Comments from Hedge Fund Manager/Former Fed Economist

I have lunch from time to time with the inventor of an important class of financial product who currently runs a rather large hedge fund (assets well over $1 billion). He also started out as a Fed economist.

It’s important as a trader to have a point of view, but not to get one’s ego invested in it. His comments on real estate and market worries:

The best numbers I see continue to estimate eventual losses at $100 – $200 billion. That amount would be between 30% and 50% of the S and L bash up, at a time when the capital available to bear the risk is about triple what it was then. These figures are not particularly alarming, unless you happen to be in the real estate business, in which case they’re a disaster. All of this should take 1% to 2% from GDP for the year starting last September. There are several things that still can go wrong. It would help if the people at the Fed lowered the funds rate, but my best guess is they are staying put until unemployment gets over 5%.

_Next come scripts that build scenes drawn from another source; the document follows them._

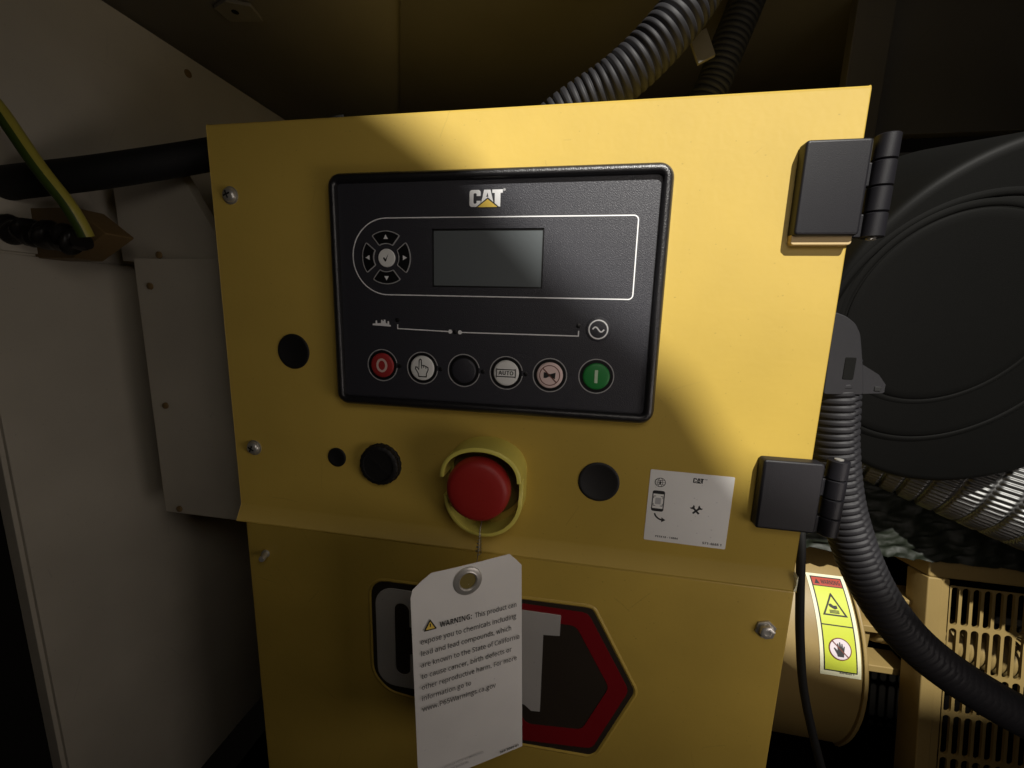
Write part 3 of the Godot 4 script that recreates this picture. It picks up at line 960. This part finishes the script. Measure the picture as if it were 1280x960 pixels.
# =============================================================== hanging tag
func tag() -> void:
	var c := thing("warning_tag", "white card warning tag with metal eyelet, wired below the emergency stop", "tag", v(5.0, -261.4, 51.6))
	c.basis = Basis(Vector3(0.855, 0.017, -0.518), Vector3(-0.039, 0.999, -0.033), Vector3(0.517, 0.049, 0.855)).orthonormalized()
	var card := PackedVector2Array([Vector2(-39.4, -80.4), Vector2(39.6, -80.4), Vector2(39.6, 71.0), Vector2(30.0, 81.2), Vector2(-26.8, 79.8), Vector2(-39.4, 69.0)])
	# the card is slightly bowed
	var st := begin()
	var bow := func(x: float, y: float) -> float: return 1.6 * cos(x / 39.6 * 1.4) * (0.6 + 0.4 * sin(y / 60.0)) - 1.0
	for side in [1, -1]:
		st.set_smooth_group(1 if side == 1 else 2)
		for row in 30:
			var ya: float = lerpf(-80.4, 81.0, row / 30.0)
			var yb: float = lerpf(-80.4, 81.0, (row + 1) / 30.0)
			for k in 16:
				var q := []
				for e in [[k, ya], [k + 1, ya], [k + 1, yb], [k, yb]]:
					var y: float = e[1]
					var l := -39.4 + maxf(0.0, (y - 69.0)) * 12.6 / 10.8
					var r := 39.6 - maxf(0.0, (y - 71.0)) * 9.6 / 10.2
					var x := lerpf(l, r, e[0] / 16.0)
					y = minf(y, 79.8 + 1.4 * (x + 27.0) / 57.0)
					q.append(Vector3(x, y, bow.call(x, y) + 0.15 * side))
				if side == 1:
					quad(st, q[0], q[1], q[2], q[3])
				else:
					quad(st, q[1], q[0], q[3], q[2])
	put("card", done(st), M.paper, c)
	card.clear()
	var eye := put("eyelet", lathe([Vector2(10.2, 0.0), Vector2(10.0, 0.9), Vector2(9.0, 1.5), Vector2(7.6, 1.3), Vector2(6.6, 1.7), Vector2(5.8, 1.2), Vector2(5.5, -0.6)], 44), M.eyelet_metal, c, v(-1.0, 68.8, 0.55))
	put("eyelet_hole", disc(5.6, 0.0, 0.42, 0.0, 32), M.shaded_yellow, eye)
	var z := 0.85
	var say := ["This product can", "expose you to chemicals including", "lead and lead compounds, which", "are known to the State of California", "to cause cancer, birth defects or", "other reproductive harm. For more", "information go to", "www.P65Warnings.ca.gov"]
	var ys := [39.6, 30.6, 22.1, 13.5, 5.0, -3.2, -11.6, -19.9]
	var x0 := [3.6, -34.0, -34.2, -34.4, -34.5, -34.6, -34.7, -34.8]
	var wd := [31.2, 68.6, 64.8, 71.4, 65.4, 69.4, 34.4, 53.0]
	letters(c, "WARNING:", -21.0, 39.6, z, 3.9, M.ink, 22.4, true)
	for k in 8:
		letters(c, say[k], x0[k], ys[k], z, 3.7, M.ink, wd[k])
	letters(c, "FOR CALIFORNIA PROP 65 WARNINGS", -30, -71.0, z - 0.2, 1.6, M.print_grey, 38.0)
	letters(c, "SEE OPERATOR MANUAL", -30, -74.4, z - 0.2, 1.6, M.print_grey, 27.0)
	letters(c, "569-9066-01", 21.0, -77.6, z - 0.6, 1.8, M.ink, 15.0, true)
	var w := put("warning_triangle", plate(soften(PackedVector2Array([Vector2(-32.0, 39.4), Vector2(-23.0, 39.4), Vector2(-27.4, 47.4)]), 0.8, 2), z - 0.2, z), M.print_black, c)
	put("triangle_field", plate(soften(PackedVector2Array([Vector2(-30.6, 40.2), Vector2(-24.4, 40.2), Vector2(-27.4, 45.8)]), 0.4, 2), z, z + 0.04), M.print_yellow, w)
	put("exclamation_mark", plate(PackedVector2Array([Vector2(-27.7, 41.8), Vector2(-27.1, 41.8), Vector2(-26.9, 44.2), Vector2(-27.9, 44.2)]), z + 0.04, z + 0.07), M.print_black, w)
	# twisted wire from the guard down through the eyelet
	var t := Transform3D(c.basis, c.position / MM).affine_inverse()
	var a := t * Vector3(2.6, -163.0, 12.0)
	var b := t * Vector3(2.8, -172.0, 21.5)
	var m := t * Vector3(3.2, -184.0, 27.0)
	var e := Vector3(-0.5, 66.0, 0.8)
	put("wire", tube([a, b, m, m.lerp(e, 0.6) + Vector3(1.5, 0, 1.5), e, e + Vector3(-0.6, -1.0, -3)], 1.2, 8, even(0.42)), M.brass_nickel, c)
	var coil := []
	for k in 60:
		var s := k / 59.0
		coil.append(b.lerp(m, 0.2 + s * 1.0) + Vector3(cos(s * 34.0) * (1.0 + s * 1.3), 0.2, sin(s * 34.0) * (1.0 + s * 1.3)))
	put("wire_twist", tube(coil, 1.0, 6, even(0.36)), M.brass_nickel, c)


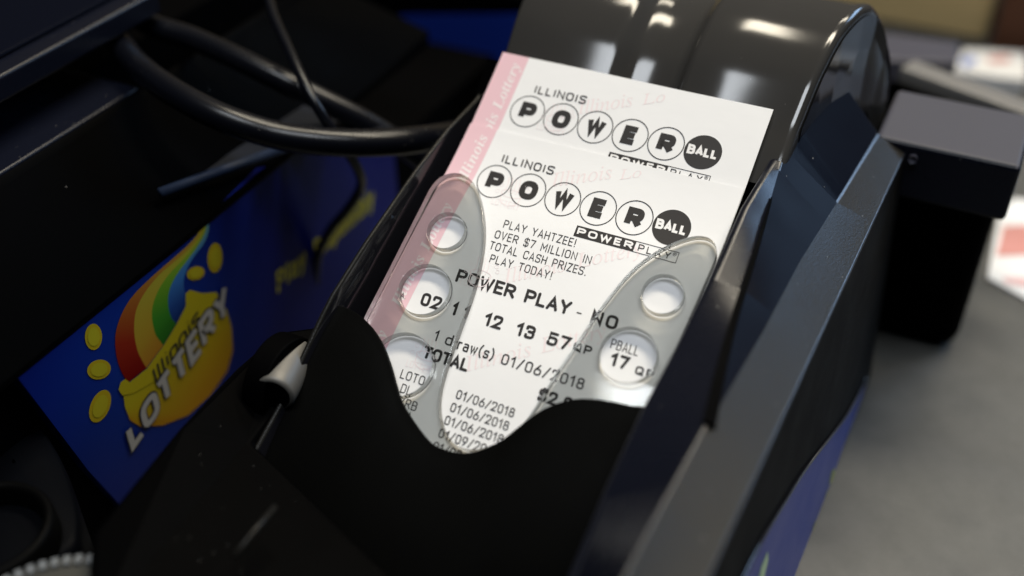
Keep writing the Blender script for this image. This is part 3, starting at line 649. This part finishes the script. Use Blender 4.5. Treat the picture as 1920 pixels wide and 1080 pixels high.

All of this leaves me without much idea of how to fulfill my responsibility to my investors. For the time being I’m a spectator. I recently noticed that between 1952 and 1968, the last prolonged period of low inflation, there were only 2 years in which the equity markets did not suffer at least one decline of 7 pct. or more, even though equity prices tripled in the 16 years. By those standards the latest panic attack is hardly remarkable and probably has farther to go.